The most commonly used cameras mounted on UAVs for crop phenotype acquisition are RGB and MS cameras. The software was configured to include spectral index formulae specific to these camera types, allowing for the easy extraction of conventional VIs by nonexperts. However, crops of various species may require specific calculation methods tailored to their agronomic traits. The ability to customize extraction methods and incorporate existing algorithms is thus a vital aspect of data production. For example, IHUP allows for the integration of estimation models for different species, including deep learning models developed by other researchers, such as PRNet, which was specifically trained for rice panicle ratio estimation [24]. Such traits as panicle ratio and LRS are usually extracted through scripts independently of the VI calculation. Moreover, those traits may be recombined into complex traits representing crop physiological and stress performance [10].

IHUP was developed with a user-friendly interface, which is illustrated in Figs. 3B and 9C, allowing users to create additional data extraction methods that can be applied to research involving diverse species. Figure 9A and B demonstrate the utilization of Python code to define the extraction strategy for VIs, biomass, and plant height. The Python code highlighted in blue was used to predict LRS using the deep learning model, as depicted in Fig. 9B. In particular, researchers can construct their own extraction strategies to extract biomass and VIs from DSMs and reflectance images. The calculation formulae are entered through the GUI as shown in Fig. 9C and are recorded locally as depicted in Fig. 9A and C. Besides, the software installation includes a simple Python runtime to illustrate the extensibility for integrating other algorithms. This runtime is only used for LRS prediction and data analysis work without the need for configuration. To personalize every aspect of the data extraction approach, researchers simply need to interactively complete the settings in Fig. 9C, which include local Python interpreter and local script. In this scenario, the software utilizes the user’s local Python environment to perform feature extraction based on the specified script provided by the user. The IHUP software outputs the extracted features. It is worth noting that IHUP automatically configures input parameters and communication methods for this script based on relevant parameters set for the computing task, such as the ROI and RGB orthoimage. A demo Python script for integrate local algorithm could be referenced in Note S2. For more detailed information, refer to the user guide provided in Note S3.

Fig. 9.

Extensibility of phenotypic data extraction strategy.

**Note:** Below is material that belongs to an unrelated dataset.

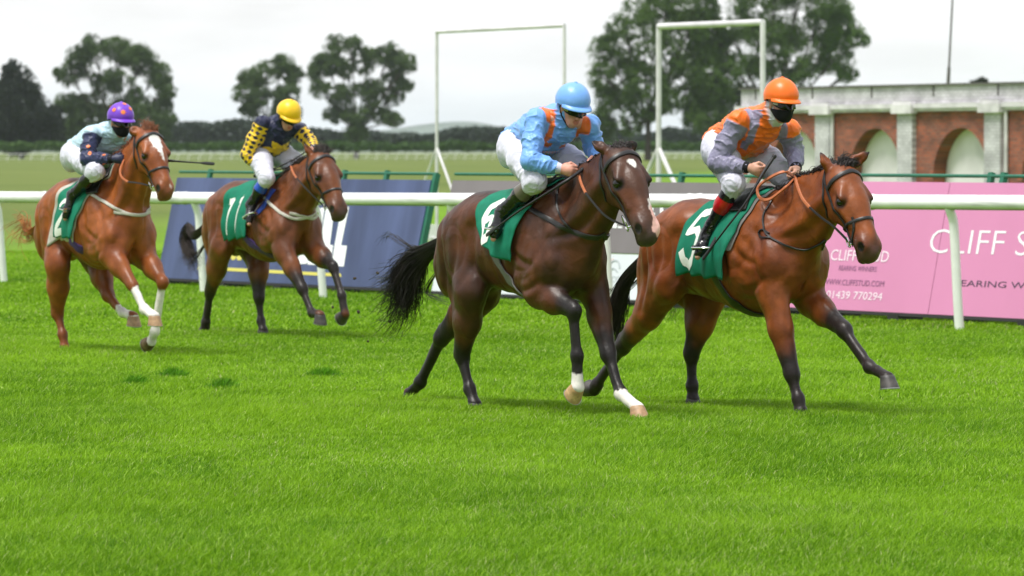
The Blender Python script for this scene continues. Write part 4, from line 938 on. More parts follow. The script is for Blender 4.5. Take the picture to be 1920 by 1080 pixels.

Limitations and future improvement

The IHUP software included the 3 processing modules (i.e., preprocessing, data extraction, and data analysis) for phenotypic data extraction based on multisource UAV images. These modules were capable of conducting all the necessary data conversions from reflectance images to phenotypic data tables, with the exception of orthophoto production. IHUP primarily focused on data extraction and analysis from field orthophotos. If the research objective changes or the trait extraction algorithms are updated, data processing needs to be repeated. However, in such cases, orthophoto generation is typically not repeated, despite it being a crucial step that cannot be skipped after image acquisition.

UAV image mosaicking and orthophoto generation require sophisticated digital photogrammetry algorithms, and there are few open-source software packages that can build a user-friendly interface to implement these processes. Open-source drone mapping software, OpenDroneMap (https://github.com/OpenDroneMap/ODM), is mainly run from the command line. In addition, several commercial software packages have contributed to UAV-based phenotyping experiments, including Pix4Dmapper (https://www.pix4d.com/pix4dmapper), Metashape (https://www.agisoft.com/), and DJI Terra (https://www.dji.com/dji-terra). With support for a variety of sensor types, these software packages have been widely used in UAV-based field phenotypic research [25]. Consequently, the integration of the orthophoto mosaic function was not implemented in IHUP. However, a step-by-step user guide detailing the process of orthophoto generation with Metashape, as mentioned in Note S4, could prove to be beneficial.

Delineating accurate plot ROIs in orthophoto is important to ensure quality data extraction with the consideration of slight deviations of the images obtained at different time periods. IHUP does not incorporate plot segmentation, requiring the manual creation of plot ROIs, which can be a laborious process, particularly when dealing with a significant number of plots. Several libraries have been developed to address this issue by thresholding, photogrammetry, or image features [11–13]. Nonetheless, the effectiveness and accuracy of most of these methods are not superior to manual ROI creation, particularly in situations where the canopy is closed or nearly closed [12].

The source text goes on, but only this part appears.